If the city doesn’t choose NYU’s plan, Beckman said, the concept of CUSP would stay on the table but probably would not get built anytime soon, and not to the scale it is currently conceived.
However, Beckman said that “there seems to be growing tide of opinion that the City should use the opportunity of the many responses to its RFP to designate multiple centers of applied science excellence.” And Bloomberg said in a press conference yesterday, “Wouldn’t it be wonderful if you could have more than one?” Campuses for everyone! If the city somehow does have the resources to funnel into new university projects, this would be very cool to see come to fruition.










Thaaaank God. The Governor’s Island thing was such a stupid idea to begin with.
Agreed, sounds like a much more feasible and appropriate alternative to Governor’s Island plans. I lived near the Jay St. station, too, and besides all the NYU-Poly kids hanging out, it’s a pretty big dump ripe for renovation.
Still, it really sounds like the media and Bloomberg are obsessed with the idea of Stanford (“oooOOOooo Stanford. Isn’t that where Mark Zuckerberg and Steve Jobs went?”) coming to NYC. Hope they give this plan some consideration.
@Kenny Yeah, I feel like if the RFP stays at only one school getting funding, NYU has no chance against the Stanford techno-oooOOOooo effect.

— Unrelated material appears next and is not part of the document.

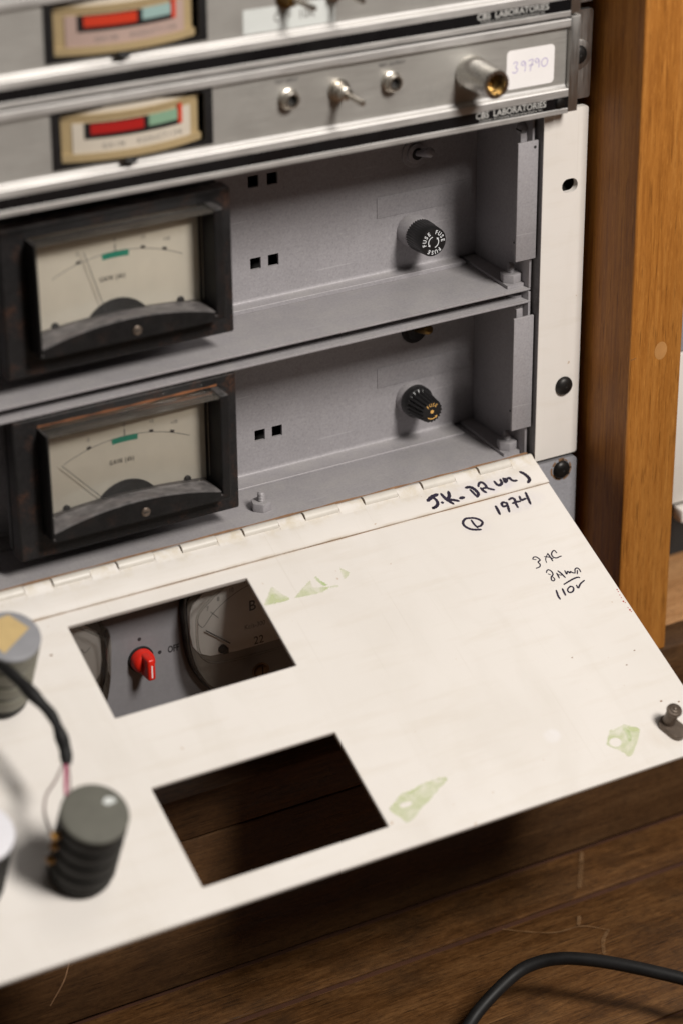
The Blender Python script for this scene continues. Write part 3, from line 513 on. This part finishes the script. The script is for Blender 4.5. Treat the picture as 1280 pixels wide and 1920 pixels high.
# ================================================================== two slim rack units above
def limiter(zb, top):
    rot = .0090
    lab = "topmost silver rack unit, cut by the frame, with pale sticker below its switches" if top else "silver rack unit carrying a white number sticker and a round metal knob"
    t = root("limiter_unit", (0, 0, zb), (0, 0, 0), (0, rot, 0), lab, "rack unit", "slim silver rack units")
    x0, x1 = -478, -18.6
    def rail(name, pts, m=ALU, xa=x0, xb=x1): return MB().plate(pts, [], (xa, 0, 0), Y, Z, (xb-xa, 0, 0)).build(name, m, t, 25)
    rail("bottom_rail", [(-10, .7), (-2, .7), (-2, 3.2), (-9.3, 3.25), (-9.7, 3.1), (-10, 2.8)])
    rail("name_strip", [(-9.75, 3.2), (-2, 3.2), (-2, 8.5), (-9.75, 8.5)], STRIP)
    rail("middle_rail", [(-10, 8.45), (-2, 8.45), (-2, 13.6), (-7.3, 13.6), (-7.6, 12.7), (-8.2, 12.3), (-9.6, 12.1), (-10, 11.6)])
    rail("top_rail", [(-10, 40.9), (-9.4, 40.3), (-7.6, 40.3), (-7.4, 40.0), (-2, 40.0), (-2, 44.2), (-5.4, 44.2), (-5.5, 43.5), (-6, 43.5), (-6.1, 44.2), (-9.6, 44.2), (-10, 43.8)])
    wx0, wx1 = (-269, -197.4) if not top else (-269.6, -198.6)
    MB().plate([(x0, 13.6), (x1, 13.6), (x1, 40.2), (x0, 40.2)], [[(wx0, 15.9), (wx0, 39.4), (wx1, 39.4), (wx1, 15.9)]], (0, -7.3, 0), X, Z, (0, 1.6, 0)).build("face_panel", ALUP, t)
    MB().box(x0, x1-1, 0, 180, 1.5, 43.5).build("casing", DARK, t)
    # end cap and rack ear
    MB().plate(rrect(-9.9, 1, .9 if not top else 1.6, 45.4, .6, 2), [], (-18.4, 0, 0), Y, Z, (4.9, 0, 0)).build("end_cap", ALUE, t, 40)
    e = MB().plate(rrect(-13.6, 0.4, 2.6, 44.2, 1.2, 3), [], (0, 0.2, 0), X, Z, (0, 2.6, 0)).build("rack_ear", ALUE, t, 40)
    if not top:
        s = cross_screw(t, (-7.2, .2, 23.6), 4.6); 
        MB().lathe([(7.0, 0), (7.0, .7), (6.4, 1.0)], (-7.2, .22, 23.6), NY, 28).build("washer", ALUE, s, 40)
        MB().lathe([(2.3, 0), (2.3, .8), (1.4, 1.2)], (-22.8, -9.7, 5.9), NY, 16).build("strip_screw", SCREWB, t, 40)
    # lettering on the strip
    q = -9.80
    MB().text("CBS  LABORATORIES", 4.1, (-49, q, 6.55), X, Z, .98, .07, 'CENTER', 1.0).build("lettering", SILVERP, t)
    MB().text("A Division of Columbia Broadcasting System, Inc.", 1.7, (-49, q, 4.2), X, Z, 1.0).build("small_lettering", SILVERP, t)
    # edgewise gain meter in its black opening
    w0, w1 = wx0, wx1; cx = (w0+w1)/2
    mm = MB().plate([(w0-.8, 15.2), (w1+.8, 15.2), (w1+.8, 40.0), (w0-.8, 40.0)], [rrect(w0+3.2, w1-3.0, 17.0, 38.4, 1.5, 4)[::-1]], (0, -7.9, 0), X, Z, (0, .55, 0)).build("edge_meter", BLACK, t, 40)
    MB().box(w0, w1, 6, 8, 15.9, 39.4).build("well", BLACK, mm)
    hw = (w1-w0)/2-3.6
    def bow(x): return -12.0+6.4*((x-cx)/hw)**2          # front of the bowed housing
    def slab(xa, xb, za, zb_, dy, dep, n=16):
        a = [(xa+(xb-xa)*k/n) for k in range(n+1)]; return MB().plate([(x, bow(x)+dy) for x in a]+[(x, bow(x)+dy+dep) for x in a[::-1]], [], (0, 0, za), X, Y, (0, 0, zb_-za))
    slab(cx-hw, cx+hw, 17.3, 20.3, .3, 12).build("housing_sill", AMBER, mm, 40)
    slab(cx-hw+.5, cx+hw-.5, 20.3, 35.4, 2.2, 6).build("housing", AMBER, mm, 40)
    slab(cx-hw, cx+hw, 35.4, 36.6, 1.4, 12).build("housing_step", AMBER, mm, 40)
    slab(cx-hw+.3, cx+hw-.6, 36.6, 38.6, 3.0, 10).build("housing_top", IVORY, mm, 40)
    card = PINKC if top else IVORY
    slab(cx-hw+5.5, cx+hw-5.2, 20.35, 33.2, 1.7, .45).build("scale_card", card, mm, 40)
    slab(cx-hw+10.2, cx+hw-10.0, 26.4, 33.25, 1.45, .2).build("scale_window", BLACK, mm, 40)
    slab(cx-hw+12.6, cx+3.4, 28.3, 32.6, 1.15, .2).build("red_band", ORP if top else REDP, mm, 40)
    slab(cx+5.8, cx+hw-12.3, 28.6, 33.3, 1.15, .2).build("green_band", TEAL if top else MINT, mm, 40)
    slab(cx+hw-12.0, cx+hw-9.9, 26.8, 35.2, .9, .2, 4).build("pointer", ORP, mm, 40)
    for xx, txt in ((cx-10, "GAIN"), (cx+11, "REDUCTION")):
        tb = MB(); n = len(txt)
        for i, ch in enumerate(txt):
            px = xx+(i-(n-1)/2)*2.45; tb.text(ch, 3.3, (px, bow(px)+1.55, 22.9), X, Z, .9)
        tb.build("lettering", INKG, mm)
    for xx, dxx in ((cx-3, .0),): MB().lathe([(3.4, 0), (3.2, 1.0), (1.5, 1.4)], (xx, -9.6, 16.0), (0, -.6, 1), 20).build("clip_screw", BLACK, mm, 40)
    if not top:
        for x, zz, name in ((-160.8, 29.1, "jack_socket"), (-110.4, 28.9, "jack_socket")):
            j = MB().lathe([(4.6, 0), (4.6, 1.4), (3.9, 1.8), (3.7, 4.4), (3.3, 4.8), (2.5, 4.8), (2.4, 2.0)], (x, -7.35, zz), NY, 28).build(name, CHROME, t, 40)
            MB().lathe([(2.4, 0), (2.4, .1)], (x, -9.4, zz), NY, 16).build("socket_hole", DARK, j)
        MB().text("TEST INPUT", 2.1, (-161.2, -7.37, 36.6), X, Z, 1, .02).build("lettering", INK, t)
        MB().text("TEST OUTPUT", 2.1, (-109.8, -7.37, 36.4), X, Z, 1, .02).build("lettering", INK, t)
        s = MB().lathe([(5.0, 0), (5.0, 1.2), (3.9, 1.3), (3.9, 3.4), (3.0, 3.6), (2.9, 7.2), (2.2, 7.6)], (-136.2, -7.35, 28.9), NY, 26).build("toggle_switch", CHROME, t, 40)
        MB().lathe([(1.1, 0), (1.3, 6), (1.5, 13.0), (1.2, 13.6)], (-136.2, -13.5, 28.9), (.05, -1, -.06), 18).build("lever", CHROME, s, 50)
        k = MB().lathe([(8.0, 0), (8.1, .6), (8.0, 1.6), (7.8, 2.0), (6.6, 20.6), (6.2, 21.2), (4.7, 21.2), (4.5, 13)], (-69.3, -7.35, 26.6), NY, 48).build("knob", alu("turned_aluminium", (.74, .72, .68), .22, 2), t, 40)
        MB().lathe([(4.45, 0), (4.4, 2.2), (3.2, 2.5), (1.8, 2.5), (1.6, 1.0)], (-69.3, -21.6, 26.6), NY, 28).build("brass_insert", BRASS, k, 40)
        st = MB().plate(rrect(-50.6, -25.2, 15.4, 33.2, 2.0, 4), [], (0, -7.52, 0), X, Z, (0, .2, 0)).build("number_sticker", PAPER, t)
        pm = MB(); f = lambda a, b: (a, -7.57, b)
        for stroke in ([(0, 5), (1.4, 5.6), (2.3, 4.6), (1.2, 3.3), (2.4, 2.0), (1.2, .6), (-.3, 1.2)], [(6.2, 4.8), (5.0, 5.4), (4.2, 4.3), (5.2, 3.4), (6.3, 4.6), (6.4, 2.4), (6.1, .4)],
                       [(8.0, 5.2), (10.4, 5.4), (9.4, 2.8), (9.0, .4)], [(8.2, 2.9), (10.6, 3.1)], [(13.4, 5.0), (12.2, 5.6), (11.4, 4.5), (12.4, 3.6), (13.5, 4.7), (13.6, 2.8), (13.4, 1.4)],
                       [(16.4, 5.2), (15.0, 4.2), (15.0, 2.2), (16.4, 1.4), (17.8, 2.4), (17.8, 4.4), (16.4, 5.3)]):
            pm.ribbon([(-47.2+a*1.02, 22.2+b) for a, b in stroke], .42, f, 5, False)
        pm.build("handwritten_number", MARKP, st)
    else:
        st = MB().plate([(-181, 14.6), (-137, 14.2), (-137, 24.5), (-181, 24.9)], [], (0, -7.5, 0), X, Z, (0, .15, 0)).build("sticker", PAPERB, t)
        MB().text("OFF  10K", 5.6, (-156.8, -7.56, 19.6), X, Z, .9, .03).build("lettering", INKG, st)
        for x in (-160.5, -137.5):
            s = MB().lathe([(5.0, 0), (5.0, 1.2), (3.9, 1.3), (3.9, 3.4), (3.0, 3.6), (2.9, 6.5), (2.2, 7)], (x, -7.35, 28.2), NY, 24).build("toggle_switch", BRASS if x < -150 else CHROME, t, 40)
            MB().lathe([(1.1, 0), (1.4, 12), (1.2, 13)], (x, -13.5, 28.2), (.25, -1, -.1), 16).build("lever", CHROME, s, 50)
    return t
limiter(177.9, False); limiter(177.9+44.9, True)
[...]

But this has got to be cheaper than building a whole campus on Roosevelt, right? So maybe Bloomberg will throw NYU a bone.
But either way I bet NYU will try to buy this building. It just went up for sale, and no one would complain. It’ll dump a bit of money on the MTA too, which can only be seen as community service at this point.
Just to be clear: as I wrote to Zoe, this will likely change what kind of program NYU ultimately looks to develop on Governor’s Island, but it doesn’t change NYU’s interest in creating academic space there.